Adventures of Huckleberry Finn Chapter Three Summary
Huck gets in trouble for his clothes being dirty, and once again it is suggested that he is likely going to hell.
Huck seems to have it in for religion, as it fails at such universally important endeavors as getting him fishhooks when he prays for them. What good is prayer, he thinks, if it doesn’t get you what you want?
Miss Watson counters that Huck should pray for spiritual gifts, like helping other people.
Huck doesn’t see any advantage in this, so he drops the subject.
Next we hear about Huck’s father, a.k.a. "Pap," an abusive alcoholic that everyone thinks is dead. Huck isn’t so sure – he says the dead body they found in the river and thought was his father was actually someone else. In all, he just hopes Pap doesn’t show up again.
Tom Sawyer’s gang gets together and plays cops n’ robbers.
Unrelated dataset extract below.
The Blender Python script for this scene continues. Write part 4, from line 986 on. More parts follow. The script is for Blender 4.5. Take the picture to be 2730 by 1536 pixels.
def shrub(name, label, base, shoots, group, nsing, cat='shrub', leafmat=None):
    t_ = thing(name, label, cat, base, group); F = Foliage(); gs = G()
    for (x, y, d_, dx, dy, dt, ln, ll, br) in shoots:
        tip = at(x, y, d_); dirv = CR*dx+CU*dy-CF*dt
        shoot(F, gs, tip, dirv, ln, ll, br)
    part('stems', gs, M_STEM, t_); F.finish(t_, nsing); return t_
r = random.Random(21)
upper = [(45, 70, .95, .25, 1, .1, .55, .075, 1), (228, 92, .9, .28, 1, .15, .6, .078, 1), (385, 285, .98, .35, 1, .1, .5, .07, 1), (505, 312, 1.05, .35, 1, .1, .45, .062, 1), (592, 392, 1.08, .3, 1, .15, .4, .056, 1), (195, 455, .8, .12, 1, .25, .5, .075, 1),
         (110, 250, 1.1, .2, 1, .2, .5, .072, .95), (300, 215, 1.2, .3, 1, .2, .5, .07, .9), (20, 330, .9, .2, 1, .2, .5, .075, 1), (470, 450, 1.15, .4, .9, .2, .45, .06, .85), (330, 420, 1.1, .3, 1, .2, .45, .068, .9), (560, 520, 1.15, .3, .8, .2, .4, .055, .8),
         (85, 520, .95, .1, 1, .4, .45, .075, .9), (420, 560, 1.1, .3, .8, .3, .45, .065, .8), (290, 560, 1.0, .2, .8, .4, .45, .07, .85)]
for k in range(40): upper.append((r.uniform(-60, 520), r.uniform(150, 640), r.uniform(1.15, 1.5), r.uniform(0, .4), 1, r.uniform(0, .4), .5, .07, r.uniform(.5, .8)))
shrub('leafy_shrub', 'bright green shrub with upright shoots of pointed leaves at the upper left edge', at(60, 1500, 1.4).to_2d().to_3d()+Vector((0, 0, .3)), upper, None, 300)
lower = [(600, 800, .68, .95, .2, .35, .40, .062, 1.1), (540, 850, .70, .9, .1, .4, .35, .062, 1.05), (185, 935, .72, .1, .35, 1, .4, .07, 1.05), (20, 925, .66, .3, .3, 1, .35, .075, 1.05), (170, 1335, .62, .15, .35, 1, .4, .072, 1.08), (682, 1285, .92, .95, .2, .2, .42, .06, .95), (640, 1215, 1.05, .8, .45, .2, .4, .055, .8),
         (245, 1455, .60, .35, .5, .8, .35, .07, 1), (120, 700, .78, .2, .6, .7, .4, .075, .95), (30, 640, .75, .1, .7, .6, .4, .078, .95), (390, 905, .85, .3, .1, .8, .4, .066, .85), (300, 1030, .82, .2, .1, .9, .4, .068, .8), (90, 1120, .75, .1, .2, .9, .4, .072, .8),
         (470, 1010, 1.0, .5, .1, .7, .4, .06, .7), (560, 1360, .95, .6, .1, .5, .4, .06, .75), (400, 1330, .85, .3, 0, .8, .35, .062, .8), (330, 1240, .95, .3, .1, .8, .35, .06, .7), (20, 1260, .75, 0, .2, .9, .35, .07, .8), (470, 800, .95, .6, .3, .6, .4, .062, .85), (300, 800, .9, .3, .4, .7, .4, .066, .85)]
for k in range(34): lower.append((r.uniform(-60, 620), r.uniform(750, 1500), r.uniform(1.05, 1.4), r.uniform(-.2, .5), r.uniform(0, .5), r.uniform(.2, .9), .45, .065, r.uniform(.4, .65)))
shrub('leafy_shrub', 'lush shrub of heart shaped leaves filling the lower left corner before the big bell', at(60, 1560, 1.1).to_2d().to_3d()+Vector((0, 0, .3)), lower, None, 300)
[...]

Huck makes a point of telling us that no one really dies or gets robbed – it’s all just in good fun. (Like violent video games, which we know do absolutely no harm to young people.)
We see one of their games in particular: Tom gathers them all up in a hurry to report that there’s a band of "A-rabs" with chests of treasure coming through town, and that they need to go attack.
Huck is disappointed to see that the band isn’t made up of "A-rabs" so much as townspeople on a Sunday school picnic.
Tom responds that Huck would be able to see the A-rabs, if only he had read Don Quixote. Then he would realize that their enemy magicians had made the band appear to be a Sunday school picnic.
He explains to Huck all the rules about magicians and genies and magic lamps.
Huck thinks the whole thing is ridiculous; if he were a genie, he’d never let anyone else tell him what to do. He’d just grant his own wishes. In fact, he rubs a lamp a few days later to see if Tom was right about genies. He wasn’t, the dirty liar.